◆ WORK TO DO ◆
From the first line of the data down to and including the line with "bg.inputs['Strength'].default_value = 1.6", copy everything exactly, leaving out pictures.

◆ ◆ ◆ ◆

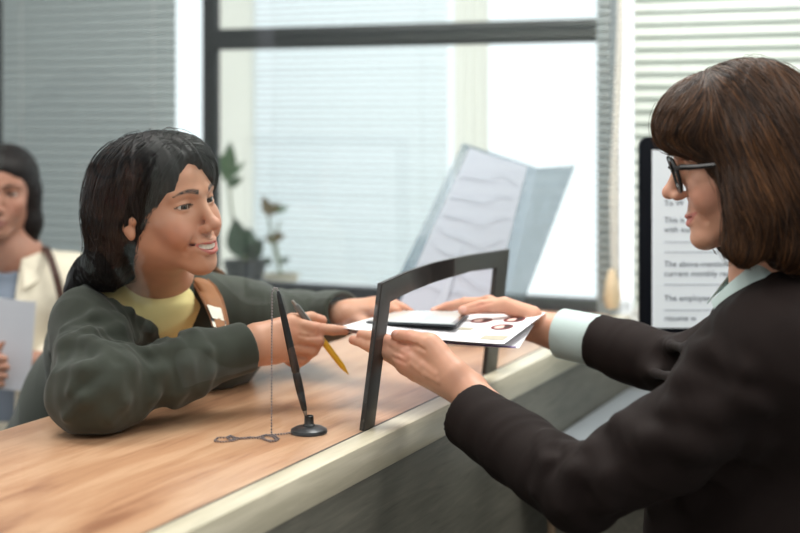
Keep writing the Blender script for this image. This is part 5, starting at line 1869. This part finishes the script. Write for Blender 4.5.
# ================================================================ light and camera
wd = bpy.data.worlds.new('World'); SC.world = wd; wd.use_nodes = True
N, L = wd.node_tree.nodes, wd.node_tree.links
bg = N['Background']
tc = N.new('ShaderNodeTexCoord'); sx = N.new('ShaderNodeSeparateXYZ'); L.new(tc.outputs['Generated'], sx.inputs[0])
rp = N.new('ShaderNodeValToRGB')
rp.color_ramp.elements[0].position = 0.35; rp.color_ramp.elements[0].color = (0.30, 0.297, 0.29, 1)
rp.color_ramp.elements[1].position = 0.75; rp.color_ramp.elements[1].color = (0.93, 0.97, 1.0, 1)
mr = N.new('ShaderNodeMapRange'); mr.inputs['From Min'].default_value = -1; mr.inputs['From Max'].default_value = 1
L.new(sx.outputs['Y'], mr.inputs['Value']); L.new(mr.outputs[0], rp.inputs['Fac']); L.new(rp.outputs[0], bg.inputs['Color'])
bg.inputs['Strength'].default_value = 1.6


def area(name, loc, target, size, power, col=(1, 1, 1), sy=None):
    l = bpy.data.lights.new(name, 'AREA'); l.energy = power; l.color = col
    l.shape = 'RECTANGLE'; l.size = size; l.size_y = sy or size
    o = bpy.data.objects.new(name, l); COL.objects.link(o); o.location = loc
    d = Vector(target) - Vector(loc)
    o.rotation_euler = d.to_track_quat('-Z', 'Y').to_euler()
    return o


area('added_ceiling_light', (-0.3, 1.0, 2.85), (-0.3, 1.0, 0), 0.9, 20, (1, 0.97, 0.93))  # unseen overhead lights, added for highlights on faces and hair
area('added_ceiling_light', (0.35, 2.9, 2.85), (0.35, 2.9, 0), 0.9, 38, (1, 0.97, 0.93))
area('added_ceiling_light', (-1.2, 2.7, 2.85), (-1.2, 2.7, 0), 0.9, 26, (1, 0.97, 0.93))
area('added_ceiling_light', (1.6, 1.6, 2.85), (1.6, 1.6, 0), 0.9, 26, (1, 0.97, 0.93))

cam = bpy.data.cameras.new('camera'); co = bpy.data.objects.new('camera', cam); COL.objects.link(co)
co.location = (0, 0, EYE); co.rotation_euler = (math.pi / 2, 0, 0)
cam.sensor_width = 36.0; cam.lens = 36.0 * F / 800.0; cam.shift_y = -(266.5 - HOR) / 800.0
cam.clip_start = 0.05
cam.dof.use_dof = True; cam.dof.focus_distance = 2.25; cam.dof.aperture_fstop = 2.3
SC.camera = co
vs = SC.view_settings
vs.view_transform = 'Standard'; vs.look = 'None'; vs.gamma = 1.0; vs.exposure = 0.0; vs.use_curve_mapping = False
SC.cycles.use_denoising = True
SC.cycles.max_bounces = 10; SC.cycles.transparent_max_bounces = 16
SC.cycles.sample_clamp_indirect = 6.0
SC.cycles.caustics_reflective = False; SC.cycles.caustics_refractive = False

◆ ◆ ◆ ◆

◆ ANSWER ◆
Keep writing the Blender script for this image. This is part 5, starting at line 1869. This part finishes the script. Write for Blender 4.5.
# ================================================================ light and camera
wd = bpy.data.worlds.new('World'); SC.world = wd; wd.use_nodes = True
N, L = wd.node_tree.nodes, wd.node_tree.links
bg = N['Background']
tc = N.new('ShaderNodeTexCoord'); sx = N.new('ShaderNodeSeparateXYZ'); L.new(tc.outputs['Generated'], sx.inputs[0])
rp = N.new('ShaderNodeValToRGB')
rp.color_ramp.elements[0].position = 0.35; rp.color_ramp.elements[0].color = (0.30, 0.297, 0.29, 1)
rp.color_ramp.elements[1].position = 0.75; rp.color_ramp.elements[1].color = (0.93, 0.97, 1.0, 1)
mr = N.new('ShaderNodeMapRange'); mr.inputs['From Min'].default_value = -1; mr.inputs['From Max'].default_value = 1
L.new(sx.outputs['Y'], mr.inputs['Value']); L.new(mr.outputs[0], rp.inputs['Fac']); L.new(rp.outputs[0], bg.inputs['Color'])
bg.inputs['Strength'].default_value = 1.6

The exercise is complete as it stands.